Everything from the first line to the line containing "scene = bpy.context.scene" is to be repeated exactly; nothing past it.

▼

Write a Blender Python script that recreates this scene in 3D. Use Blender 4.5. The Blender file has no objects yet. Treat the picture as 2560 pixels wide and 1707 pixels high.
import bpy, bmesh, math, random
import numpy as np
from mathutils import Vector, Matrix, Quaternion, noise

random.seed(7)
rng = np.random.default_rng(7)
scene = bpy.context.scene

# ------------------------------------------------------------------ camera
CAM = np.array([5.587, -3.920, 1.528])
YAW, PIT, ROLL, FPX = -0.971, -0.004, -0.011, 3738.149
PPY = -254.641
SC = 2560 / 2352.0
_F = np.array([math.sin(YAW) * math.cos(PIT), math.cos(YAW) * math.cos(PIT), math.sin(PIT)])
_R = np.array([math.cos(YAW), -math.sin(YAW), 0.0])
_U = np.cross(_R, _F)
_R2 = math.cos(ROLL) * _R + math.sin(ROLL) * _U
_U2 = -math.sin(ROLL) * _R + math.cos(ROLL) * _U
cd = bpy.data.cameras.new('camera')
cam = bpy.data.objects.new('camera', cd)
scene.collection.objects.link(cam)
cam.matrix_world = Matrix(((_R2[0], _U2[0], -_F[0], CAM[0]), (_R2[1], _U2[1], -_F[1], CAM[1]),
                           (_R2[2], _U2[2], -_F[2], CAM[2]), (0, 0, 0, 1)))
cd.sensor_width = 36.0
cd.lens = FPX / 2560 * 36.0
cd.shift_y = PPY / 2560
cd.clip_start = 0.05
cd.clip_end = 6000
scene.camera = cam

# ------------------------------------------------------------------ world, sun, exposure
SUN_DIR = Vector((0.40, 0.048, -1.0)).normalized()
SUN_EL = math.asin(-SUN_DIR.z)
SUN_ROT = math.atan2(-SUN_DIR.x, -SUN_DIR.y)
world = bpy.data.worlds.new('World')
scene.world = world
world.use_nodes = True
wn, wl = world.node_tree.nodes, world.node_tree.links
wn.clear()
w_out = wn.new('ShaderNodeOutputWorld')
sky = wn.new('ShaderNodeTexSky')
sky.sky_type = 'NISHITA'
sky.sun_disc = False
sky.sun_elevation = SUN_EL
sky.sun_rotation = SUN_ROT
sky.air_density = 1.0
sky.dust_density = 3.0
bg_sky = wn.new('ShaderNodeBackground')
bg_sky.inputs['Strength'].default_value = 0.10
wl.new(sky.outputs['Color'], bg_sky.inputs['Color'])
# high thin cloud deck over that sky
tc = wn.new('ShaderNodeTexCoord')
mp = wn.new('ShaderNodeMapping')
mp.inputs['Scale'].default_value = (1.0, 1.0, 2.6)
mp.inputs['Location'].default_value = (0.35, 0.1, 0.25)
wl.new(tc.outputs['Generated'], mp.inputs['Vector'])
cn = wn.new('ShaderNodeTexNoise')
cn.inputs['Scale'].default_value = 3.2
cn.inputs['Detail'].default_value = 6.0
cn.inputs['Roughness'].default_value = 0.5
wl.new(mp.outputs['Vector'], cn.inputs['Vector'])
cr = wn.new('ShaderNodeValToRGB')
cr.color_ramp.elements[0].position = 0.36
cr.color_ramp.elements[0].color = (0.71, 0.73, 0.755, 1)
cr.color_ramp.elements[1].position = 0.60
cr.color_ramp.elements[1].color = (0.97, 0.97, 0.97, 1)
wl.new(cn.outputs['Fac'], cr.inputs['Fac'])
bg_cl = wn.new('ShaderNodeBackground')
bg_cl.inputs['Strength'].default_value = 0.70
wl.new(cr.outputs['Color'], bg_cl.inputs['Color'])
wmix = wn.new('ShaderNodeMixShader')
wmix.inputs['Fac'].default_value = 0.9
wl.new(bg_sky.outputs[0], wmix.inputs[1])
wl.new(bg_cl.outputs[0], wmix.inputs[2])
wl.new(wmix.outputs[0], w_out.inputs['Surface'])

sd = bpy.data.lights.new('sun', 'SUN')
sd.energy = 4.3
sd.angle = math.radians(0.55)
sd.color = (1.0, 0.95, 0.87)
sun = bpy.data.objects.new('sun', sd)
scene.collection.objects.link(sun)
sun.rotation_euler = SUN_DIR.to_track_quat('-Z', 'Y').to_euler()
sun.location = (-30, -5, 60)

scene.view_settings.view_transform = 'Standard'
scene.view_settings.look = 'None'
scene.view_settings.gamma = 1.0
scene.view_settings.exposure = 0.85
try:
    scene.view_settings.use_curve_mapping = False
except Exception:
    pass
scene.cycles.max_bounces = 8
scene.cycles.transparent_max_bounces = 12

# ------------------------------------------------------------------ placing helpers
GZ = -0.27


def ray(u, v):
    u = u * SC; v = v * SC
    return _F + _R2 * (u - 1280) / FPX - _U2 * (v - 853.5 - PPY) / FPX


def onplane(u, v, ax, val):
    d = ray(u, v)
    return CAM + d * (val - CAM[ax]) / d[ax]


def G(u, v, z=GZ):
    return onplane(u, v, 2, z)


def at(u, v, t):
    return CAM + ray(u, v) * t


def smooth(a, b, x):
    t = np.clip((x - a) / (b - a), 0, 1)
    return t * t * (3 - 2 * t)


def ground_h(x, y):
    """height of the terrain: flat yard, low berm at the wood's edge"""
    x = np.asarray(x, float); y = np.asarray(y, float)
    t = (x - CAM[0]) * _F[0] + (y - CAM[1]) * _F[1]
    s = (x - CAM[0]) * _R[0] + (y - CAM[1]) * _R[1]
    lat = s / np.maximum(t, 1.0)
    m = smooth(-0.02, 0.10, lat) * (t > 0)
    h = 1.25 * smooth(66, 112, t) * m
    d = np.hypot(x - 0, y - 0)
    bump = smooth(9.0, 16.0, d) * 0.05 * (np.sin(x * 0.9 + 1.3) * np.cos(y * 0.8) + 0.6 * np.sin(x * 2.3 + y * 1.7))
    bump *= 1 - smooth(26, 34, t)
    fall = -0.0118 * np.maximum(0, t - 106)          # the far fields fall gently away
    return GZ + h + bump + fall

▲

_Written solution:_
Write a Blender Python script that recreates this scene in 3D. Use Blender 4.5. The Blender file has no objects yet. Treat the picture as 2560 pixels wide and 1707 pixels high.
import bpy, bmesh, math, random
import numpy as np
from mathutils import Vector, Matrix, Quaternion, noise

random.seed(7)
rng = np.random.default_rng(7)
scene = bpy.context.scene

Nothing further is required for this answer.